43. The Duke is also Chieftain of the Antlers Association and Trustee of the Golden Haggis Lucky Dip.

44. In the BBC bar, Nicholas Courtney suggested to Philip Hinchcliffe that they kill off the Brigadier. Had Hinchcliffe taken him up on his offer, audiences would have been spared “Mawdryn Undead” and “Battlefield.”

45. The Zygon plan is to attack an energy conference in London with the Loch Ness Monster, and this will somehow make the whole world their bitch. Talk about style over content.

46. Not really relevant to the story, but anybody who thinks carbon reduction measures are a waste of time should check out the contemporary mid-Seventies shot of a soot-blackened Houses of Parliament.

47. The incidental music was composed by Geoffrey Burgan, although the regular composer for Doctor Who in this period was Dudley Simpson.

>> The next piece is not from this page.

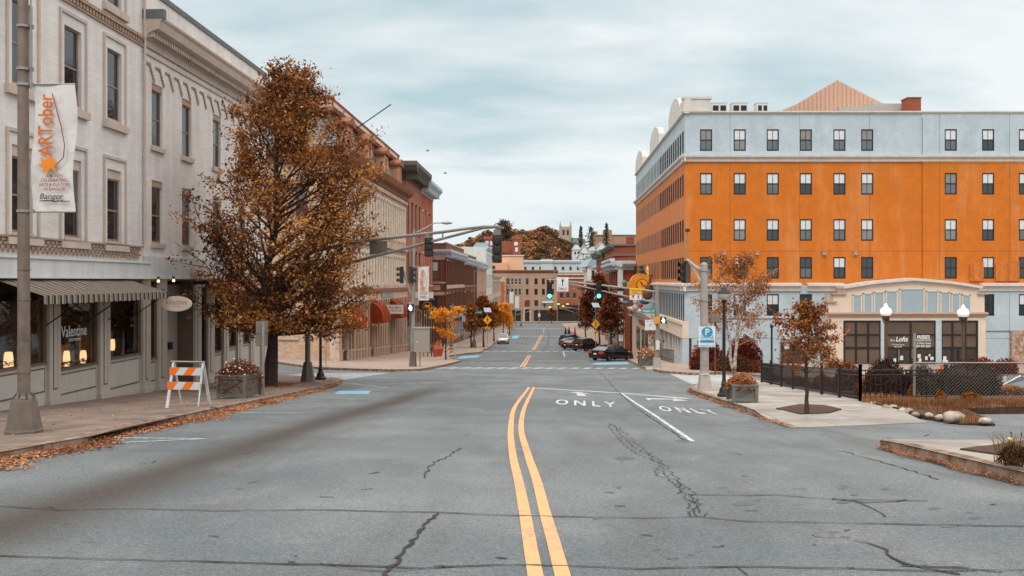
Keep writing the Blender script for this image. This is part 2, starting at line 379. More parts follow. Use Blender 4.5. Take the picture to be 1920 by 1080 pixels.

48. The last time Douglas Camfield had used Dudley Simpson as composer was in 1964, on “Planet of Giants.” According to Simpson, at a subsequent dinner party, Camfield asked Simpson what he earned as a composer of incidental music, and, on hearing the answer, never employed him again.

49. The Doctor uses Pertwee’s key to open the TARDIS.

50. At the end of the story, the Doctor announces that the Skarasen has returned to Loch Ness, “the only home it knows.” No doubt causing huge consternation in the process as it stomps through a Highland village whose inhabitants have not, on this occasion, been rendered senseless by nerve gas.